**Direction**
Your task is to repeat the lines below exactly, excluding any pictures they contain.
%%
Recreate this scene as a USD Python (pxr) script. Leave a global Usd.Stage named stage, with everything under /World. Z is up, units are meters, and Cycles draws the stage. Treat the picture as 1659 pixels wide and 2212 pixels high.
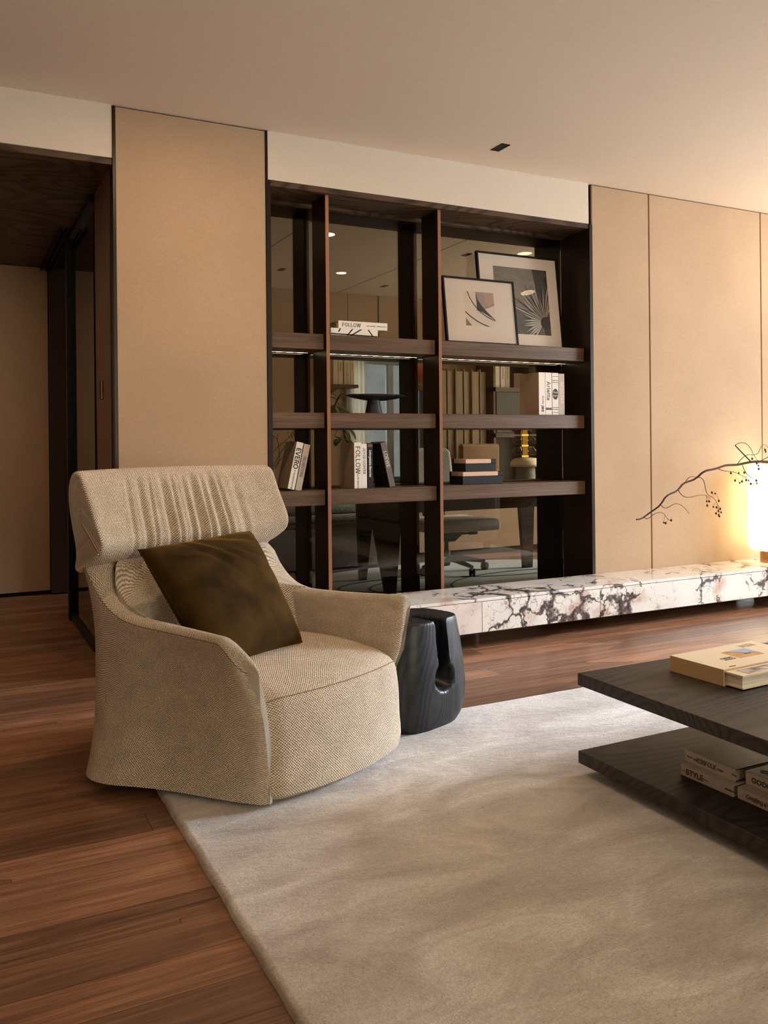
import math, random
import numpy as np, trimesh, manifold3d as m3, shapely.geometry as sg, shapely.affinity as sa
from scipy.interpolate import PchipInterpolator, CubicSpline
import usdkit, meshkit
from pxr import Usd, UsdGeom, UsdShade, UsdLux, Gf, Sdf, Vt

random.seed(7); RNG = np.random.default_rng(7)
stage = Usd.Stage.CreateInMemory()
UsdGeom.SetStageUpAxis(stage, 'Z'); UsdGeom.SetStageMetersPerUnit(stage, 1.0)
UsdGeom.Xform.Define(stage, '/World'); UsdGeom.Scope.Define(stage, '/World/Looks')

# ------------------------------------------------------------------ camera, sky, large lights, exposure
F_PX, CY, ROLL, YAW, EYE = 1843.1, 962.5, 0.0097021, 0.46806, (0.0, 0.0, 1.1)
cam = UsdGeom.Camera.Define(stage, '/World/camera')
HA = 36.0
cam.CreateHorizontalApertureAttr(HA); cam.CreateVerticalApertureAttr(HA * 2212 / 1659)
cam.CreateFocalLengthAttr(HA * F_PX / 1659)
cam.CreateVerticalApertureOffsetAttr(-(1106 - CY) * HA / 1659)
cam.CreateClippingRangeAttr(Gf.Vec2f(0.05, 100)); cam.CreateFStopAttr(0)
cam.CreateExposureAttr(0.02)
c_, s_ = math.cos(YAW), math.sin(YAW); cr, sr = math.cos(ROLL), math.sin(ROLL)
right0, down0, fwd = np.array([c_, -s_, 0]), np.array([0, 0, -1.0]), np.array([s_, c_, 0])
# image x axis of the rolled camera expressed in the world
ximg = cr * right0 + sr * down0; yimg = -sr * right0 + cr * down0
cam.AddTransformOp().Set(Gf.Matrix4d(*[float(v) for v in (*ximg, 0, *(-yimg), 0, *(-fwd), 0, *EYE, 1)]))


def light(kind, name, loc, aim, color, power, size):
    L = getattr(UsdLux, kind).Define(stage, '/World/' + name)
    z = -np.array(aim, float) / np.linalg.norm(aim)
    x = np.cross([0, 0, 1.0] if abs(z[2]) < .9 else [0, 1.0, 0], z); x /= np.linalg.norm(x); y = np.cross(z, x)
    L.AddTransformOp().Set(Gf.Matrix4d(*[float(v) for v in (*x, 0, *y, 0, *z, 0, *loc, 1)]))
    L.CreateColorAttr(Gf.Vec3f(*color)); L.CreateIntensityAttr(power)
    if kind == 'RectLight': L.CreateWidthAttr(size[0]); L.CreateHeightAttr(size[1])
    elif kind == 'DistantLight': L.CreateAngleAttr(size)
    else: L.CreateRadiusAttr(size)
    return L


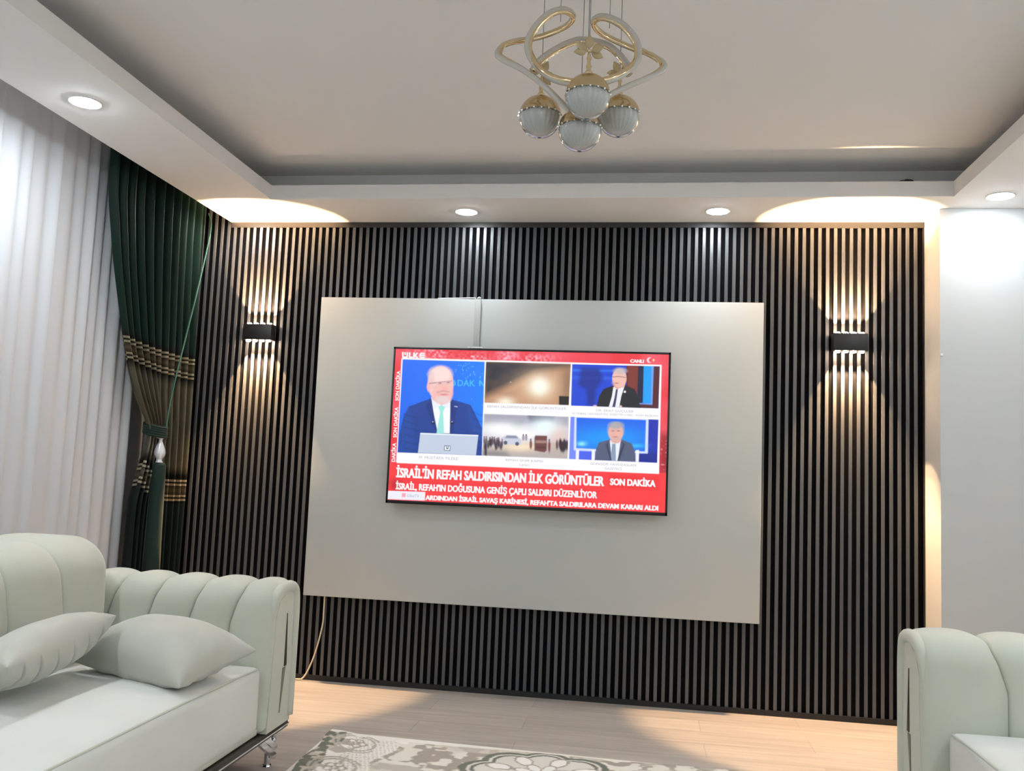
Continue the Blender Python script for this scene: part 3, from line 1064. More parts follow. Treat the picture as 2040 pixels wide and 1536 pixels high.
bm = bmesh.new()
ys = []
for k in range(len(edges) - 1):
    for t in np.linspace(0, 1, 12)[:-1]:
        ys.append(edges[k] + (edges[k + 1] - edges[k]) * t)
zz = np.linspace(0.02, HC - .01, 26)
rows = []
for y in ys:
    rows.append([Vector((sheer_x(y, z), y + .03 * math.sin(z * .8 + y * 2) * (1 - z / HC) * .5, z)) for z in zz])
add_grid(bm, rows)
o = obj_bm('sheer_curtain', bm, M_sheer)
tag(o, 'floor-length white sheer curtain in soft pleats behind the left sofa', 'curtain')

# ------------------------------------------------------------------ green and bronze drape
UC = 0.44
ZT = [2.69, 2.33, 2.03, 1.709, 1.419, 1.303, 1.25, 1.15, .95, .55, .01]
GL = [0.0, .03, .20, .44, .70, .90, 1.0, .97, .95, .93, .90]


def smooth_interp(z):
    return float(np.interp(-z, [-a for a in ZT], GL))


def drape_pt(u, z):
    y_top = -.930 + .905 * u
    g = smooth_interp(z)
    g = (smooth_interp(z - .06) + 2 * g + smooth_interp(z + .06)) / 4
    if u < UC:
        t = u / UC
        yt = -.455 + .085 * t
        low = max(0.0, min(1.0, (1.25 - z) / .35))
        yt = yt + low * (-.055 + .075 * t)
    else:
        t = (u - UC) / (1 - UC)
        yt = -.370 + .345 * t
        g = g if t < .3 else g * 1.0
        gg = 1 - (1 - g) ** (1 + 1.5 * t)
        g = gg
    y = y_top + (yt - y_top) * g
    # folds
    nf = 11.0
    ph = 2 * PI * nf * u
    sq = math.sin(ph + .5 * math.sin(ph))
    amp = .031
    if u < UC:
        near = math.exp(-((z - 1.25) / .13) ** 2)
        amp = .029 * (1 - .5 * near)
    lean = .0
    x = -1.965 + amp * sq + .006 * math.sin(5 * ph * .37 + z * 2)
    if u < UC:
        x += .035 * math.exp(-((z - 1.27) / .25) ** 2)
    return x, y, z


nu, nz = 330, 170
zs = np.linspace(2.69, .012, nz)
P = np.zeros((nu, nz, 3))
for i in range(nu):
    for j in range(nz):
        P[i, j] = drape_pt(i / (nu - 1), zs[j])
seg = np.sqrt(((P[:, 1:, 1:] - P[:, :-1, 1:]) ** 2).sum(-1))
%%
**Written answer**
Recreate this scene as a USD Python (pxr) script. Leave a global Usd.Stage named stage, with everything under /World. Z is up, units are meters, and Cycles draws the stage. Treat the picture as 1659 pixels wide and 2212 pixels high.
import math, random
import numpy as np, trimesh, manifold3d as m3, shapely.geometry as sg, shapely.affinity as sa
from scipy.interpolate import PchipInterpolator, CubicSpline
import usdkit, meshkit
from pxr import Usd, UsdGeom, UsdShade, UsdLux, Gf, Sdf, Vt

random.seed(7); RNG = np.random.default_rng(7)
stage = Usd.Stage.CreateInMemory()
UsdGeom.SetStageUpAxis(stage, 'Z'); UsdGeom.SetStageMetersPerUnit(stage, 1.0)
UsdGeom.Xform.Define(stage, '/World'); UsdGeom.Scope.Define(stage, '/World/Looks')

# ------------------------------------------------------------------ camera, sky, large lights, exposure
F_PX, CY, ROLL, YAW, EYE = 1843.1, 962.5, 0.0097021, 0.46806, (0.0, 0.0, 1.1)
cam = UsdGeom.Camera.Define(stage, '/World/camera')
HA = 36.0
cam.CreateHorizontalApertureAttr(HA); cam.CreateVerticalApertureAttr(HA * 2212 / 1659)
cam.CreateFocalLengthAttr(HA * F_PX / 1659)
cam.CreateVerticalApertureOffsetAttr(-(1106 - CY) * HA / 1659)
cam.CreateClippingRangeAttr(Gf.Vec2f(0.05, 100)); cam.CreateFStopAttr(0)
cam.CreateExposureAttr(0.02)
c_, s_ = math.cos(YAW), math.sin(YAW); cr, sr = math.cos(ROLL), math.sin(ROLL)
right0, down0, fwd = np.array([c_, -s_, 0]), np.array([0, 0, -1.0]), np.array([s_, c_, 0])
# image x axis of the rolled camera expressed in the world
ximg = cr * right0 + sr * down0; yimg = -sr * right0 + cr * down0
cam.AddTransformOp().Set(Gf.Matrix4d(*[float(v) for v in (*ximg, 0, *(-yimg), 0, *(-fwd), 0, *EYE, 1)]))


def light(kind, name, loc, aim, color, power, size):
    L = getattr(UsdLux, kind).Define(stage, '/World/' + name)
    z = -np.array(aim, float) / np.linalg.norm(aim)
    x = np.cross([0, 0, 1.0] if abs(z[2]) < .9 else [0, 1.0, 0], z); x /= np.linalg.norm(x); y = np.cross(z, x)
    L.AddTransformOp().Set(Gf.Matrix4d(*[float(v) for v in (*x, 0, *y, 0, *z, 0, *loc, 1)]))
    L.CreateColorAttr(Gf.Vec3f(*color)); L.CreateIntensityAttr(power)
    if kind == 'RectLight': L.CreateWidthAttr(size[0]); L.CreateHeightAttr(size[1])
    elif kind == 'DistantLight': L.CreateAngleAttr(size)
    else: L.CreateRadiusAttr(size)
    return L


Continue the Blender Python script for this scene: part 3, from line 1064. More parts follow. Treat the picture as 2040 pixels wide and 1536 pixels high.
bm = bmesh.new()
ys = []
for k in range(len(edges) - 1):
    for t in np.linspace(0, 1, 12)[:-1]:
        ys.append(edges[k] + (edges[k + 1] - edges[k]) * t)
zz = np.linspace(0.02, HC - .01, 26)
rows = []
for y in ys:
    rows.append([Vector((sheer_x(y, z), y + .03 * math.sin(z * .8 + y * 2) * (1 - z / HC) * .5, z)) for z in zz])
add_grid(bm, rows)
o = obj_bm('sheer_curtain', bm, M_sheer)
tag(o, 'floor-length white sheer curtain in soft pleats behind the left sofa', 'curtain')

# ------------------------------------------------------------------ green and bronze drape
UC = 0.44
ZT = [2.69, 2.33, 2.03, 1.709, 1.419, 1.303, 1.25, 1.15, .95, .55, .01]
GL = [0.0, .03, .20, .44, .70, .90, 1.0, .97, .95, .93, .90]


def smooth_interp(z):
    return float(np.interp(-z, [-a for a in ZT], GL))


def drape_pt(u, z):
    y_top = -.930 + .905 * u
    g = smooth_interp(z)
    g = (smooth_interp(z - .06) + 2 * g + smooth_interp(z + .06)) / 4
    if u < UC:
        t = u / UC
        yt = -.455 + .085 * t
        low = max(0.0, min(1.0, (1.25 - z) / .35))
        yt = yt + low * (-.055 + .075 * t)
    else:
        t = (u - UC) / (1 - UC)
        yt = -.370 + .345 * t
        g = g if t < .3 else g * 1.0
        gg = 1 - (1 - g) ** (1 + 1.5 * t)
        g = gg
    y = y_top + (yt - y_top) * g
    # folds
    nf = 11.0
    ph = 2 * PI * nf * u
    sq = math.sin(ph + .5 * math.sin(ph))
    amp = .031
    if u < UC:
        near = math.exp(-((z - 1.25) / .13) ** 2)
        amp = .029 * (1 - .5 * near)
    lean = .0
    x = -1.965 + amp * sq + .006 * math.sin(5 * ph * .37 + z * 2)
    if u < UC:
        x += .035 * math.exp(-((z - 1.27) / .25) ** 2)
    return x, y, z


nu, nz = 330, 170
zs = np.linspace(2.69, .012, nz)
P = np.zeros((nu, nz, 3))
for i in range(nu):
    for j in range(nz):
        P[i, j] = drape_pt(i / (nu - 1), zs[j])
seg = np.sqrt(((P[:, 1:, 1:] - P[:, :-1, 1:]) ** 2).sum(-1))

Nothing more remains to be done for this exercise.